▶ WHAT IS EXPECTED:
Find each line with the word "scene" and copy it.

▶ SOURCE EXCERPT:

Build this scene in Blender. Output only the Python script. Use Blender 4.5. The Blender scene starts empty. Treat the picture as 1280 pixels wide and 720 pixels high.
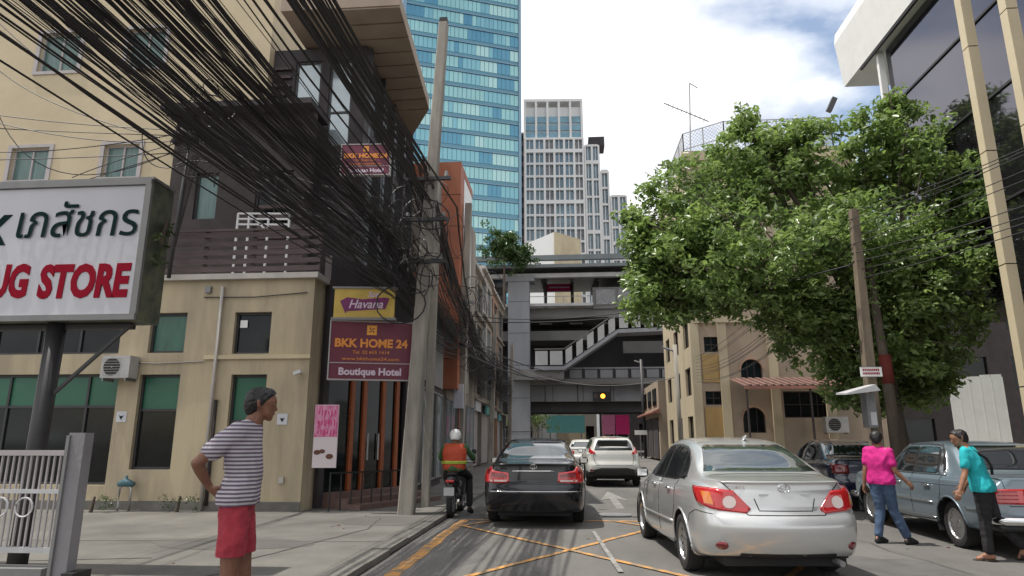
import bpy, bmesh, math, random
from mathutils import Vector, Matrix, noise
from mathutils.bvhtree import BVHTree
random.seed(7)
S = bpy.context.scene
COL = S.collection
PI = math.pi
# ------------------------------------------------------------------ camera
FPX, EYE = 830.0, 1.45
THETA = math.atan(190 / FPX)
PSI = math.atan(70 / FPX * math.cos(THETA))
FW = Vector((-math.sin(PSI) * math.cos(THETA), math.cos(PSI) * math.cos(THETA), math.sin(THETA)))
RT = Vector((math.cos(PSI), math.sin(PSI), 0))
UP = RT.cross(FW)
CC = Vector((0, 0, EYE))
cd = bpy.data.cameras.new('camera')
cam = bpy.data.objects.new('camera', cd)
COL.objects.link(cam)
cd.sensor_width = 36
cd.lens = 36 * FPX / 1280
cd.clip_start = 0.05
cd.clip_end = 5000
m = Matrix((RT, UP, -FW)).transposed().to_4x4()
m.translation = CC
cam.matrix_world = m
S.camera = cam


def ray(px, py):
    return FW + RT * ((px - 640) / FPX) - UP * ((py - 360) / FPX)


def atY(px, py, Y):
    d = ray(px, py); return CC + d * (Y / d.y)


def atX(px, py, X):
    d = ray(px, py); return CC + d * (X / d.x)


def atZ(px, py, z=0.0):
    d = ray(px, py); return CC + d * ((z - EYE) / d.z)


# ------------------------------------------------------------------ sun, sky
SUN = Vector((-0.36, -0.05, 0.93)).normalized()
sl = bpy.data.lights.new('sun', 'SUN')
sl.energy = 4.9
sl.angle = math.radians(0.55)
sl.color = (1.0, 0.95, 0.87)
so = bpy.data.objects.new('sun', sl)
so.rotation_euler = SUN.to_track_quat('Z', 'Y').to_euler()
so.location = (0, 0, 60)
COL.objects.link(so)
W = bpy.data.worlds.new('World')
S.world = W
W.use_nodes = True
nt = W.node_tree
nt.nodes.clear()


def N(t, typ, **kw):
    n = t.nodes.new(typ)
    for k, v in kw.items():
        setattr(n, k, v)
    return n


out = N(nt, 'ShaderNodeOutputWorld')
bg = N(nt, 'ShaderNodeBackground')
bg.inputs[1].default_value = 0.118
sky = N(nt, 'ShaderNodeTexSky', sky_type='NISHITA')
sky.sun_disc = False
sky.sun_elevation = math.asin(SUN.z)
sky.sun_rotation = math.atan2(SUN.x, SUN.y)
sky.air_density = 1.0
sky.dust_density = 1.6
sky.ozone_density = 1.6
geo = N(nt, 'ShaderNodeTexCoord')
mp = N(nt, 'ShaderNodeMapping')
mp.inputs['Scale'].default_value = (1, 1, 2.2)
mp.inputs['Location'].default_value = (0.35, 0.1, 0.0)
nz = N(nt, 'ShaderNodeTexNoise')
nz.inputs['Scale'].default_value = 1.9
nz.inputs['Detail'].default_value = 7
nz.inputs['Roughness'].default_value = 0.52
nz.inputs['Distortion'].default_value = 0.3
rp = N(nt, 'ShaderNodeValToRGB')
rp.color_ramp.elements[0].position = 0.35
rp.color_ramp.elements[1].position = 0.47
nz2 = N(nt, 'ShaderNodeTexNoise')
nz2.inputs['Scale'].default_value = 3.1
nz2.inputs['Detail'].default_value = 5
r2 = N(nt, 'ShaderNodeValToRGB')
r2.color_ramp.elements[0].position = 0.30
r2.color_ramp.elements[0].color = (7.6, 7.8, 8.3, 1)
r2.color_ramp.elements[1].position = 0.60
r2.color_ramp.elements[1].color = (12.5, 12.5, 12.5, 1)
mx = N(nt, 'ShaderNodeMix', data_type='RGBA')
lift = N(nt, 'ShaderNodeMix', data_type='RGBA', blend_type='MULTIPLY')
lift.inputs[0].default_value = 1.0
lift.inputs[7].default_value = (2.4, 2.1, 1.8, 1)
L = nt.links.new
L(geo.outputs['Generated'], mp.inputs[0])
L(mp.outputs[0], nz.inputs[0])
L(mp.outputs[0], nz2.inputs[0])
L(nz.outputs['Fac'], rp.inputs[0])
L(nz2.outputs['Fac'], r2.inputs[0])
L(rp.outputs[0], mx.inputs[0])
L(sky.outputs[0], lift.inputs[6])
L(lift.outputs[2], mx.inputs[6])
L(r2.outputs[0], mx.inputs[7])
L(mx.outputs[2], bg.inputs[0])
L(bg.outputs[0], out.inputs[0])
S.view_settings.view_transform = 'Standard'
S.view_settings.look = 'None'
S.view_settings.exposure = 0.0
S.view_settings.gamma = 1.0
S.cycles.max_bounces = 6
S.cycles.use_denoising = True

# ------------------------------------------------------------------ materials
MATS = {}


def mat(name, col, rough=0.7, metal=0.0, var=0.0, scale=3.0, bump=0.0, bscale=40.0, spec=0.5, coat=0.0,
        emit=None, estr=0.0, col2=None, trans=0.0, stretch=(1, 1, 1), sharp=None, alpha=None):
    if name in MATS:
        return MATS[name]
    M = bpy.data.materials.new(name)
    M.use_nodes = True
    t = M.node_tree
    b = t.nodes['Principled BSDF']
    b.inputs['Base Color'].default_value = (*col, 1)
    b.inputs['Roughness'].default_value = rough
    b.inputs['Metallic'].default_value = metal
    b.inputs['Specular IOR Level'].default_value = spec
    b.inputs['Coat Weight'].default_value = coat
    b.inputs['Transmission Weight'].default_value = trans
    if emit:
        b.inputs['Emission Color'].default_value = (*emit, 1)
        b.inputs['Emission Strength'].default_value = estr
    tc = N(t, 'ShaderNodeTexCoord')
    mp = N(t, 'ShaderNodeMapping')
    mp.inputs['Scale'].default_value = stretch
    t.links.new(tc.outputs['Object'], mp.inputs[0])
    if var or col2:
        n = N(t, 'ShaderNodeTexNoise')
        n.inputs['Scale'].default_value = scale
        n.inputs['Detail'].default_value = 8
        n.inputs['Roughness'].default_value = 0.62
        t.links.new(mp.outputs[0], n.inputs[0])
        r = N(t, 'ShaderNodeValToRGB')
        c2 = col2 if col2 else tuple(c * (1 - var) for c in col)
        c1 = col if col2 else tuple(min(1, c * (1 + var)) for c in col)
        lo, hi = sharp or (0.3, 0.7)
        r.color_ramp.elements[0].position = lo
        r.color_ramp.elements[0].color = (*c2, 1)
        r.color_ramp.elements[1].position = hi
        r.color_ramp.elements[1].color = (*c1, 1)
        t.links.new(n.outputs['Fac'], r.inputs[0])
        t.links.new(r.outputs[0], b.inputs['Base Color'])
    if bump:
        n2 = N(t, 'ShaderNodeTexNoise')
        n2.inputs['Scale'].default_value = bscale
        n2.inputs['Detail'].default_value = 6
        t.links.new(mp.outputs[0], n2.inputs[0])
        bp = N(t, 'ShaderNodeBump')
        bp.inputs['Strength'].default_value = bump
        bp.inputs['Distance'].default_value = 0.02
        t.links.new(n2.outputs['Fac'], bp.inputs['Height'])
        t.links.new(bp.outputs[0], b.inputs['Normal'])
    MATS[name] = M
    return M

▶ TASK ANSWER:
Build this scene in Blender. Output only the Python script. Use Blender 4.5. The Blender scene starts empty. Treat the picture as 1280 pixels wide and 720 pixels high.
S = bpy.context.scene